→ **Written task**
Skip the pictures. Set down, word for word, the lines from the start of the material up to and including the line with "sc=bpy.context.scene".

(Scripts that build scenes)
########

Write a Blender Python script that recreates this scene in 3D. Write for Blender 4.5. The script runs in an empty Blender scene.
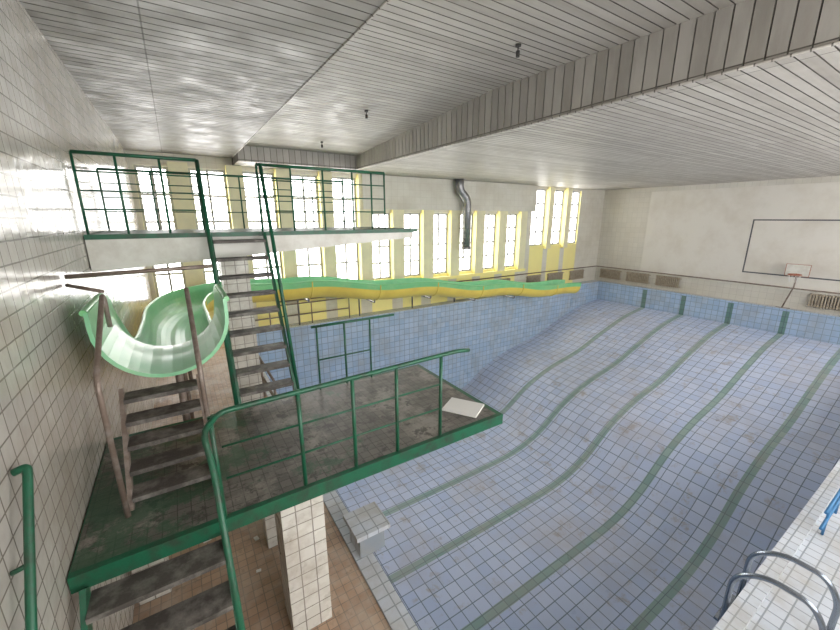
import bpy, math, random
from mathutils import Vector
random.seed(4)
H=4.2   # camera height above pool deck; coordinates below are camera-relative in z
sc=bpy.context.scene

# ---------------------------------------------------------------- materials
def nt(name):
    m=bpy.data.materials.new(name); m.use_nodes=True
    t=m.node_tree; b=t.nodes["Principled BSDF"]
    return m,t,b
def L(t,a,b): t.links.new(a,b)
def noise(t,vec,scale,detail=5,rough=.6):
    n=t.nodes.new("ShaderNodeTexNoise"); n.inputs["Scale"].default_value=scale
    n.inputs["Detail"].default_value=detail; n.inputs["Roughness"].default_value=rough
    if vec is not None: L(t,vec,n.inputs["Vector"])
    return n.outputs["Fac"]
def ramp(t,fac,a,b,va=0,vb=1):
    r=t.nodes.new("ShaderNodeMapRange"); r.inputs[1].default_value=a; r.inputs[2].default_value=b
    r.inputs[3].default_value=va; r.inputs[4].default_value=vb; L(t,fac,r.inputs[0]); return r.outputs[0]
def mix(t,f,c1,c2,mode='MIX'):
    n=t.nodes.new("ShaderNodeMix"); n.data_type='RGBA'; n.blend_type=mode
    if hasattr(f,'links'): L(t,f,n.inputs[0])
    else: n.inputs[0].default_value=f
    for i,c in ((6,c1),(7,c2)):
        if hasattr(c,'links'): L(t,c,n.inputs[i])
        else: n.inputs[i].default_value=(*c,1)
    return n.outputs[2]
def coords(t):
    return t.nodes.new("ShaderNodeTexCoord").outputs["Object"]
def plain(name,col,rough=.5,metal=0,dirt=None,damt=.5,dscale=3,bump=0.0,bscale=40):
    m,t,b=nt(name); v=coords(t)
    b.inputs["Roughness"].default_value=rough; b.inputs["Metallic"].default_value=metal
    if dirt:
        f=ramp(t,noise(t,v,dscale,6,.65),.45,.7,0,damt)
        L(t,mix(t,f,col,dirt),b.inputs["Base Color"])
    else: b.inputs["Base Color"].default_value=(*col,1)
    if bump:
        bn=t.nodes.new("ShaderNodeBump"); bn.inputs["Strength"].default_value=bump; bn.inputs["Distance"].default_value=.01
        L(t,noise(t,v,bscale),bn.inputs["Height"]); L(t,bn.outputs[0],b.inputs["Normal"])
    return m
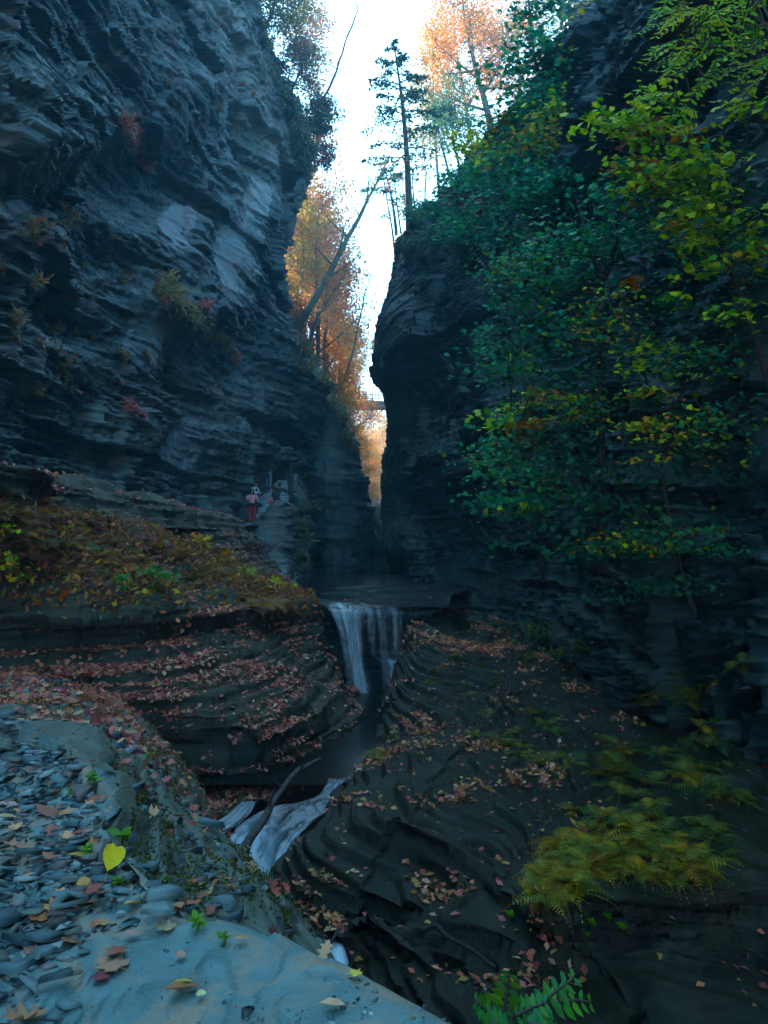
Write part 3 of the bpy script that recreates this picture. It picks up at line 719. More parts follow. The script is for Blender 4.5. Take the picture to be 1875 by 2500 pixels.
# ------------------------------------------------------------------ footbridge
M['bridge'] = plain_mat('bridge_steel', (0.06, 0.06, 0.07), 0.6, 0.2, 3)
M['bridge_stone'] = plain_mat('bridge_girder', (0.16, 0.15, 0.17), 0.8, 0.2, 3)
bl, br = P(838, 985, 92), P(975, 985, 92)
fb = tag(empty('footbridge', (bl + br) / 2), 'small dark footbridge with open railings high across the bright gap', 'bridge')
W = br[0] - bl[0]
dk = MB().box((0, 0, 0), (W, 1.6, .32)); dk.build('deck', M['bridge_stone'], fb)
gd = MB().box((0, -.6, -.45), (W, .2, .55)).box((0, .6, -.45), (W, .2, .55))
for x in np.arange(-W / 2 + .2, W / 2, .55): gd.box((x, 0, -.8), (.14, 1.5, .16))
gd.build('girder', M['bridge_stone'], fb)
for sy in (-.72, .72):
    rl = MB().box((0, sy, 1.25), (W, .09, .10)).box((0, sy, .75), (W, .07, .07))
    for x in np.arange(-W / 2 + .3, W / 2, .8): rl.box((x, sy, .7), (.09, .09, 1.1))
    rl.build('railing', M['bridge'], fb)

# ------------------------------------------------------------------ fallen branch over the cascade, twigs
def wob(pts, amp, seed, n=14):
    pts = np.asarray(pts, float); t = np.linspace(0, len(pts) - 1, n)
    Q = np.stack([np.interp(t, np.arange(len(pts)), pts[:, k]) for k in range(3)], 1)
    return Q + amp * np.stack([fbm(Q * 3 + s, 2, seed + s) for s in range(3)], 1)
lg = tag(empty('fallen_branch', P(640, 1960, 10.4)), 'long bare fallen branch leaning from the ledge down into the cascade', 'branch')
l0 = np.array(lg.location)
lb = MB().tube(wob([P(780, 1850, 11.6), P(735, 1882, 11.2), P(690, 1928, 10.7), P(650, 1985, 10.0), P(622, 2040, 9.5), P(598, 2090, 9.2)], .06, 3) - l0, np.linspace(.028, .06, 14), 8)
lb.build('stem', M['bark'], lg, True)
for k, (a, b) in enumerate((((690, 1928, 10.65), (668, 1905, 10.5)), ((655, 1975, 10.05), (672, 1925, 10.0)), ((735, 1882, 11.1), (742, 1862, 11.0)))):
    MB().tube(wob([P(*a), P(*b)], .02, 20 + k, 5) - l0, np.linspace(.026, .012, 5), 6).build('side_branch', M['bark'], lg, True)
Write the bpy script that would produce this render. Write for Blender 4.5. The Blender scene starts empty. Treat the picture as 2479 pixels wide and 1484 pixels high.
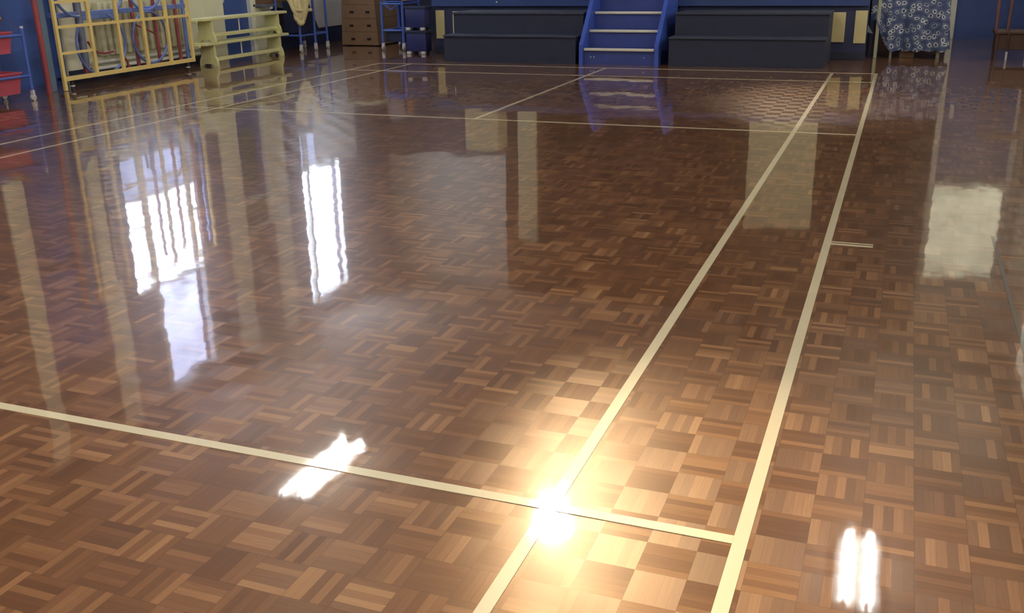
import bpy, bmesh, math, random
from mathutils import Vector, Matrix, Euler
random.seed(7)
PI = math.pi
scn = bpy.context.scene
COL = scn.collection

# ------------------------------------------------------------------ camera, sky, exposure
cam_d = bpy.data.cameras.new('camera')
cam_d.sensor_fit = 'HORIZONTAL'; cam_d.sensor_width = 36.0
cam_d.lens = 2380.78 * 36.0 / 2479.0
cam_d.clip_start = 0.05; cam_d.clip_end = 200
cam = bpy.data.objects.new('camera', cam_d); COL.objects.link(cam)
R = (Matrix.Rotation(math.radians(21.3156), 4, 'Z') @ Matrix.Rotation(math.radians(70.4337), 4, 'X')
     @ Matrix.Rotation(math.radians(-1.0941), 4, 'Z'))
cam.matrix_world = Matrix.Translation((3.2774, -1.9966, 1.2731)) @ R
scn.camera = cam

world = bpy.data.worlds.new('overcast_sky'); scn.world = world
world.use_nodes = True
wn = world.node_tree.nodes; wl = world.node_tree.links
wn['Background'].inputs['Color'].default_value = (0.80, 0.86, 1.0, 1)
wn['Background'].inputs['Strength'].default_value = 9.0

vs = scn.view_settings
vs.view_transform = 'Standard'; vs.look = 'None'; vs.gamma = 1.0; vs.use_curve_mapping = False
vs.exposure = 0.68
try:
    scn.cycles.use_denoising = True
    scn.cycles.max_bounces = 8
    scn.cycles.sample_clamp_indirect = 6.0
    scn.cycles.caustics_reflective = False
    scn.cycles.caustics_refractive = False
except Exception:
    pass

TUBE_L = 24.0      # fluorescent tubes over the middle of the hall
TUBE_FILL = 54.0   # unseen tubes added over and behind the camera to light the room
SUN_PATCH_W = 2000.0    # added warm lamp standing in for the near sun patch
SUN_PATCH2_W = 700.0   # weaker added lamp standing in for the sun patch near the stage

# ------------------------------------------------------------------ helpers
def srgb(r, g, b):
    f = lambda c: (c / 255 / 12.92) if c / 255 <= 0.04045 else ((c / 255 + 0.055) / 1.055) ** 2.4
    return (f(r), f(g), f(b), 1)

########

→ **Written solution**
Write a Blender Python script that recreates this scene in 3D. Write for Blender 4.5. The script runs in an empty Blender scene.
import bpy, math, random
from mathutils import Vector
random.seed(4)
H=4.2   # camera height above pool deck; coordinates below are camera-relative in z
sc=bpy.context.scene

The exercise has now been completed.